Hundreds of people crammed themselves into the Wilson Building to offer testimony on whether city lawmakers should overturn Initiative 77, which voters approved in June. The measure has been opposed by most council members, business owners and even tipped workers, who said the measure actually would decrease their earning potential.
By midafternoon, two panelists had burst into tears and many had shared stories of being attacked on social media and called “racist” for their position on the law.
Supporters of the initiative that a $15-per-hour guarantee would mean no more “economic anxiety” over tip-reliant jobs, like bartending and hairdressing.

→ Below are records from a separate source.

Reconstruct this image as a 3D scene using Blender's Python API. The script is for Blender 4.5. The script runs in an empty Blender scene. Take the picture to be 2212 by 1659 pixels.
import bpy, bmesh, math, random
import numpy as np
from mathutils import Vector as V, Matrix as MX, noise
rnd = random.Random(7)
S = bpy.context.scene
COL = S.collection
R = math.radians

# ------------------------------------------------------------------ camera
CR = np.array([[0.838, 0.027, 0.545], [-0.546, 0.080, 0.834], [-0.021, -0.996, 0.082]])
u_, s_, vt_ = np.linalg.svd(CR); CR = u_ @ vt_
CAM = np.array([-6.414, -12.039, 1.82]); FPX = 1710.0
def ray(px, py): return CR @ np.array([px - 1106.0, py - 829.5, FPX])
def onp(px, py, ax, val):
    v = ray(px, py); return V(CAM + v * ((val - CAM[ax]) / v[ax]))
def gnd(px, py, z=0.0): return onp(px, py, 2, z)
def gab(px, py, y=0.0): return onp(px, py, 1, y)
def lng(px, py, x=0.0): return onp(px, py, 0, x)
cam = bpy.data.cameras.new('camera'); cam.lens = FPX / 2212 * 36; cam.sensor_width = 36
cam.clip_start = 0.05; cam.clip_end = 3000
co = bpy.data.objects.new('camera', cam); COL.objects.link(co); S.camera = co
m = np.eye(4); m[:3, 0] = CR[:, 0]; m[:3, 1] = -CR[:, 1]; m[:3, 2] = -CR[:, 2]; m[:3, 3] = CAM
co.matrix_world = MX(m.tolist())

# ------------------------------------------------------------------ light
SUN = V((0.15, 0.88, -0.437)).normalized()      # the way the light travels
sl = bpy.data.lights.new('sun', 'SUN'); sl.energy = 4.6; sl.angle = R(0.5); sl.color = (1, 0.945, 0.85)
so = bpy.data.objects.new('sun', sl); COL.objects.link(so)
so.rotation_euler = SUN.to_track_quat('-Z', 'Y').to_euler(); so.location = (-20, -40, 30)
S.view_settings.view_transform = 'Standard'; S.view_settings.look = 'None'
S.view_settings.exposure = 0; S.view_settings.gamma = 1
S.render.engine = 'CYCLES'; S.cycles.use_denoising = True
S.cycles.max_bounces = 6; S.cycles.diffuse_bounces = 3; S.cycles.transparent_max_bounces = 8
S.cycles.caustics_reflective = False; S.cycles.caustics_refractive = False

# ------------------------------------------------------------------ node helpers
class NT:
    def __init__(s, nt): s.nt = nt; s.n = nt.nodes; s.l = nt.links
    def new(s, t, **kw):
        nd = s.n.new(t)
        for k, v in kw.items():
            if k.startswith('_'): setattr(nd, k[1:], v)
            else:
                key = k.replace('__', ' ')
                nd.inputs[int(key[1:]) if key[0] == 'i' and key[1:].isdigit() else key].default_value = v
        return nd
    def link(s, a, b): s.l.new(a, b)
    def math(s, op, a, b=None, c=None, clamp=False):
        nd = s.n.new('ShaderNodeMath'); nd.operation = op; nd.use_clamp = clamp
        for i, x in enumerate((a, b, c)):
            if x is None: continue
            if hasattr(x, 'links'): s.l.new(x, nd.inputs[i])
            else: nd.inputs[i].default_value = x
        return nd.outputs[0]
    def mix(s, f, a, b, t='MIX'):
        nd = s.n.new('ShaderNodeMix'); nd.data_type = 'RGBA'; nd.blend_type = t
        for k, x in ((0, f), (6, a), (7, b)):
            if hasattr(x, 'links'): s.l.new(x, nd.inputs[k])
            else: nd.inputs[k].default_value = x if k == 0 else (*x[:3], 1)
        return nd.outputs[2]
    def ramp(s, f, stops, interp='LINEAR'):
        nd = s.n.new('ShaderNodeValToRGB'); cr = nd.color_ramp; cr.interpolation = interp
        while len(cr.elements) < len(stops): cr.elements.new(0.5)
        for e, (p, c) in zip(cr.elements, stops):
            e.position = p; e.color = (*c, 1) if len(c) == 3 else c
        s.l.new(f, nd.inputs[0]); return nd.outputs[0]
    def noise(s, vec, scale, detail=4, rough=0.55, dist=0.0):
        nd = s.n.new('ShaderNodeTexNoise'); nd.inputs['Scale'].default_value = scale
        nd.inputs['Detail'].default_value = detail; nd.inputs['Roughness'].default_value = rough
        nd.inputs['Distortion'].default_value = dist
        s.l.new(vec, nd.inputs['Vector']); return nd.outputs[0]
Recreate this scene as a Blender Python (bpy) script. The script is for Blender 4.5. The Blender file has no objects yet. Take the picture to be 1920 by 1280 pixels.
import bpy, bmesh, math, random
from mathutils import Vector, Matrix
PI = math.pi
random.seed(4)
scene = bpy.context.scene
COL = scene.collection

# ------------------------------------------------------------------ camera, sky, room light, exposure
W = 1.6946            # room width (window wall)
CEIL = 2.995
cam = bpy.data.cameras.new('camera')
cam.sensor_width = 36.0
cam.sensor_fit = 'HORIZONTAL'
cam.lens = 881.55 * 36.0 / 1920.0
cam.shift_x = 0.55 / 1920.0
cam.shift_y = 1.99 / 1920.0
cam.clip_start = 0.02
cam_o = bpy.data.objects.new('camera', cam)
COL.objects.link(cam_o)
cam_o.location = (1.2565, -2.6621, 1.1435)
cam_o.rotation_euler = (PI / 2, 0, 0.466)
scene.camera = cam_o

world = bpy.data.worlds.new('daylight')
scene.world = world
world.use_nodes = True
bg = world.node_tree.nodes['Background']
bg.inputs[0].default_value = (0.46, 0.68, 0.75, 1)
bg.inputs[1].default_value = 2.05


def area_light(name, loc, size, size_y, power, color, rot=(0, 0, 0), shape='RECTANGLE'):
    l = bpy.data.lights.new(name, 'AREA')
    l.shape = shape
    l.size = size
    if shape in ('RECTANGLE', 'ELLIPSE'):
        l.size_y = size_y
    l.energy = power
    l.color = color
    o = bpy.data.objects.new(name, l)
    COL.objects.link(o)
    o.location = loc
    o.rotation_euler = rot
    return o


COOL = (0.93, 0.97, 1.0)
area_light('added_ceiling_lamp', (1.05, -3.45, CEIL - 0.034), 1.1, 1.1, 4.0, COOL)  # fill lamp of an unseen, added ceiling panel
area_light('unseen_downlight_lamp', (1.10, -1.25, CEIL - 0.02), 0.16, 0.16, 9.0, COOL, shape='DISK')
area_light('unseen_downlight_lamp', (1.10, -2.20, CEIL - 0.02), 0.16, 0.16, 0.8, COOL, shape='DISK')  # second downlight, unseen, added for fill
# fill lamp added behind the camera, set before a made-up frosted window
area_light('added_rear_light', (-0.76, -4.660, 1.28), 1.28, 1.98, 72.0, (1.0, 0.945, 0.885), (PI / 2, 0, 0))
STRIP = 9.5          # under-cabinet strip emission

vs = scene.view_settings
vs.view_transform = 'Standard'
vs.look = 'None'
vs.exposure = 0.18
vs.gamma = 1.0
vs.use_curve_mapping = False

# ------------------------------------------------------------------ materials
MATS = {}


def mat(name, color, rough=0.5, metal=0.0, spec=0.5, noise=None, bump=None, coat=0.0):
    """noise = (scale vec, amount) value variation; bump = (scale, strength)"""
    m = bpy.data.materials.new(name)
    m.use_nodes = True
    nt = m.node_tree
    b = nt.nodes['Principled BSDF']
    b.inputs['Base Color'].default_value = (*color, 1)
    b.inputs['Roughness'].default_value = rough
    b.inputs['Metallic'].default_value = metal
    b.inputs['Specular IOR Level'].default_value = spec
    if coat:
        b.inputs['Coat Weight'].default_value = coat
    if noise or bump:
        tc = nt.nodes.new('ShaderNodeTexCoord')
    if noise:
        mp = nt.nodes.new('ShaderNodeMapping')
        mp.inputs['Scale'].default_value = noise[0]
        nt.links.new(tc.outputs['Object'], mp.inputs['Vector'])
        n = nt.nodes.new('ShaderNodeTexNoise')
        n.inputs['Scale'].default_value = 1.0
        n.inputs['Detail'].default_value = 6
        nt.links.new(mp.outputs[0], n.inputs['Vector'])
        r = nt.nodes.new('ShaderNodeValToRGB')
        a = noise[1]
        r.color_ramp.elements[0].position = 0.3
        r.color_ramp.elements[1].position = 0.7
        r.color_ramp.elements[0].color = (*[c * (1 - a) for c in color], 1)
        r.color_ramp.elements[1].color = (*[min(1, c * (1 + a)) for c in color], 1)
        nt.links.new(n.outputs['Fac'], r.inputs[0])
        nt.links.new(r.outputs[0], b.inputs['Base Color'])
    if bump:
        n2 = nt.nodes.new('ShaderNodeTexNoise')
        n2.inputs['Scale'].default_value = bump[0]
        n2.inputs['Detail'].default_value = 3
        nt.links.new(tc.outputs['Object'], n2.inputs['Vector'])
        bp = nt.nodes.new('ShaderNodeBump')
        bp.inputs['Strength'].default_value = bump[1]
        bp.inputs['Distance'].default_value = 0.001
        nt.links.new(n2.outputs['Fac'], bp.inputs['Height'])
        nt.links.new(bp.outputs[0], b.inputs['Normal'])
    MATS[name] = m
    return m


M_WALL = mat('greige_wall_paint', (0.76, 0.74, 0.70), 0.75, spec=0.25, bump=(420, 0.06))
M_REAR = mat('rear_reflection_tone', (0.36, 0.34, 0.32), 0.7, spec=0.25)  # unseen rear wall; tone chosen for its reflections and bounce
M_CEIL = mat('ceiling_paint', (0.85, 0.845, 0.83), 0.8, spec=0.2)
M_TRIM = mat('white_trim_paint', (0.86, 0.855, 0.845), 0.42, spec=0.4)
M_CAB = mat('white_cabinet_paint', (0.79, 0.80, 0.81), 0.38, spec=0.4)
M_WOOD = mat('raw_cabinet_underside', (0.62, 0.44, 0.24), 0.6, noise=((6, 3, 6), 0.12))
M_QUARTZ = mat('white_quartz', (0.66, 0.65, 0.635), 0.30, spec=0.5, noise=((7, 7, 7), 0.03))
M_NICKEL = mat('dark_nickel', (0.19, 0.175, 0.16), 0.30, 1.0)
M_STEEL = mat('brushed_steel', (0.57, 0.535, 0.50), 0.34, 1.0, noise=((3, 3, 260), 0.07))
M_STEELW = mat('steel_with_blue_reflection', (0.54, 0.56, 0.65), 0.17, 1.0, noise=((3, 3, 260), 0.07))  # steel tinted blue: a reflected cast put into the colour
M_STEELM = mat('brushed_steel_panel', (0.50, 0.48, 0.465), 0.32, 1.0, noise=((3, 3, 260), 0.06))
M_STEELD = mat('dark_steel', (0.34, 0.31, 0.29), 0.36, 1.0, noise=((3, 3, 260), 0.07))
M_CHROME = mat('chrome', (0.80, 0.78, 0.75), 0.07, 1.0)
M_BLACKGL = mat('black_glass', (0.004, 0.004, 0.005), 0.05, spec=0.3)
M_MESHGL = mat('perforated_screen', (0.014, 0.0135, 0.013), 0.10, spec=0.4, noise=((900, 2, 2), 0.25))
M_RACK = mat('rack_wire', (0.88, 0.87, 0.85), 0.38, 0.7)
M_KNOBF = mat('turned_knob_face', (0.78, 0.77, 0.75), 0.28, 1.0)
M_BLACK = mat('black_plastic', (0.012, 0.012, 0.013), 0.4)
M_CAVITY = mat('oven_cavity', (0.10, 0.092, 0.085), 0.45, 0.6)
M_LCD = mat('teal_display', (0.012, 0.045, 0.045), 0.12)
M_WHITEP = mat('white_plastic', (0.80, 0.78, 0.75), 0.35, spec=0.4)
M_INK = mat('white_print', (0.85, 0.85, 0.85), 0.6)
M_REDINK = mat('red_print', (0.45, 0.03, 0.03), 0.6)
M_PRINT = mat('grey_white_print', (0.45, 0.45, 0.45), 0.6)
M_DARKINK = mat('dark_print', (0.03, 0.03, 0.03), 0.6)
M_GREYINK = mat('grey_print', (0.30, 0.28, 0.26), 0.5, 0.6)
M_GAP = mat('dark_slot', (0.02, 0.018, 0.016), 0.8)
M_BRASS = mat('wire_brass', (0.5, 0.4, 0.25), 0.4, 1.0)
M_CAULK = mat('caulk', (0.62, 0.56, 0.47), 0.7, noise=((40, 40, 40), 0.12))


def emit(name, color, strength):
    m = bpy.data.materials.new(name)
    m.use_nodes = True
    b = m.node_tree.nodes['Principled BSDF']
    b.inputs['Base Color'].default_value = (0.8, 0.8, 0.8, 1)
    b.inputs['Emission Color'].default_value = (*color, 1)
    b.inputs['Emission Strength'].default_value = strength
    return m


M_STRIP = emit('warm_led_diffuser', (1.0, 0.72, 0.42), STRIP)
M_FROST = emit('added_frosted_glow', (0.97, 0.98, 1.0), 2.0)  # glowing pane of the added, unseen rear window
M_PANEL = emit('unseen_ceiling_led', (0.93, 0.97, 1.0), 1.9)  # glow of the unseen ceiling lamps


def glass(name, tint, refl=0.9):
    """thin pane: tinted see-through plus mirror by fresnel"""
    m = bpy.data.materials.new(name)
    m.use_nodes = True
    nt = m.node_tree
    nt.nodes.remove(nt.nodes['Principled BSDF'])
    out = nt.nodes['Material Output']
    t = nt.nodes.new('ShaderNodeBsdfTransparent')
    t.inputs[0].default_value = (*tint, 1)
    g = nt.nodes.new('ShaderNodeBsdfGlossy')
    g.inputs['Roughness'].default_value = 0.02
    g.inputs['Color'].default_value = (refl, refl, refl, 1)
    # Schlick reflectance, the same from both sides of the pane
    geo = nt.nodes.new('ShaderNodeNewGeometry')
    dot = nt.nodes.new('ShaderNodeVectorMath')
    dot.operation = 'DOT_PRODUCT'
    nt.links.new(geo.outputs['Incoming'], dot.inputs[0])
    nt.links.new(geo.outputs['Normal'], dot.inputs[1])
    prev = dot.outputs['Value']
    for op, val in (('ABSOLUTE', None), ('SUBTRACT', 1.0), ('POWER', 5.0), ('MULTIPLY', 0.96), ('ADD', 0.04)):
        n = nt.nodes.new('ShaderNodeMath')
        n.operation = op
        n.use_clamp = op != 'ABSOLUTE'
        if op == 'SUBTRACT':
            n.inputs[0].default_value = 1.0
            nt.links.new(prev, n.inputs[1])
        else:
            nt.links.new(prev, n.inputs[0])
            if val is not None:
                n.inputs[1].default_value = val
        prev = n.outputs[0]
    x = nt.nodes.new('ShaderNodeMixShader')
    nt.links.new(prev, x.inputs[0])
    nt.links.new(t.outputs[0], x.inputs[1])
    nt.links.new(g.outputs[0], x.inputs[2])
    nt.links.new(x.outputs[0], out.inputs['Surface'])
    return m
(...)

Opponents argued that the city already requires employers to pay up to $13.89 an hour if a tipped worker’s paycheck falls below the D.C. minimum wage and that increasing labor costs would force employers to cut jobs.
Sheena Wills, who lives near Columbia Heights and tends bar at DC9, told The Washington Times that she and her colleagues have been called “racist” and “Trump supporters” at work for wearing buttons opposing the initiative.
“It feels like there’s a lot of social justice warriors out there to ’help’ the little guy and ’stand against the man,’” Ms. Wills said after testifying Monday.
“Of course they’d say that,” Initiative 77 supporter Trupti Patel, a bartender in Ward 2, told The Times, adding that those who oppose the measure were all about “vilifying” the other side.
Diana Ramirez, Deputy Co-Director of the Restaurant Opportunity Center (ROC), said that restaurants’ subminimum wage of $3.33 an hour is a vestige of Jim Crow laws.
“The fact that we have a subminimum wage in the first place is racial injustice,” she said.
“I’m pretty sick and tired of insults back and forth,” Council member Charles Allen, Ward 6 Democrat, said from the dais as the hearing wore on into its fifth hour.
At least 250 people signed up to testify Monday, and the hearing was expected to last long into the evening.
Initiative 77 was approved by 56 percent of voters in the June 19 primary elections. Two weeks later, the majority of the council introduced the “Tipped Wage Workers Fairness Amendment Act of 2018,” which would overturn the measure.
The initiative could be the first overturned by the council since a 2001 measure on term limits.
D.C. Council Chairman Phil Mendelson, at-large Democrat, opened Monday’s hearing by calling the original ballot initiative “misleading at best, dishonest at worst” due to language he said made voters believe employers paid tipped workers only $3.85 per hour. He added that it used “tortured logic” to imply a fair wage would eliminate issues like wage theft and sexual harassment.
Council member Trayon White, Ward 8 Democrat, asked public witness Matt Hanson, director of DC Working Families and a former tipped employee, how raising the minimum wage would stop wage theft. Mr. Hanson admitted it probably wouldn’t, but added that “it does provide a sound floor for workers struggling to make ends meet.”
Those testifying in support of repealing the initiative included the staff and owners of establishments like Martin’s Tavern, Kitty O’Shea’s, Jackie Lee’s, Reliable Tavern and Ben’s Chili Bowl.
Opponents of the repeal measure included the DC Working Families, members of clergy, and the ROC, which is based in New York and is running campaigns for tipped minimum wage nationwide.
Dozens of industry workers criticized ROC for being an “outside” organization, with one witness testifying that the group had never visited the restaurants neighboring their Ward 1 headquarters.
The argument came to a head when Mr. Mendelson called one witness, ROC staffer Sophia Miyoshi, back to the table to grill her about her social media pages, which identify her as a “Bay area” employee, not a D.C. one as she testified. The ROC website also identifies her a “Bay area” employee.
Ms. Miyoshi apologized for the confusion and said she was recently stationed in the District. “I don’t update my Facebook often,” she said.
“My impression is that ROC sends you here,” Mr. Mendelson told her before resuming the hearing that afternoon.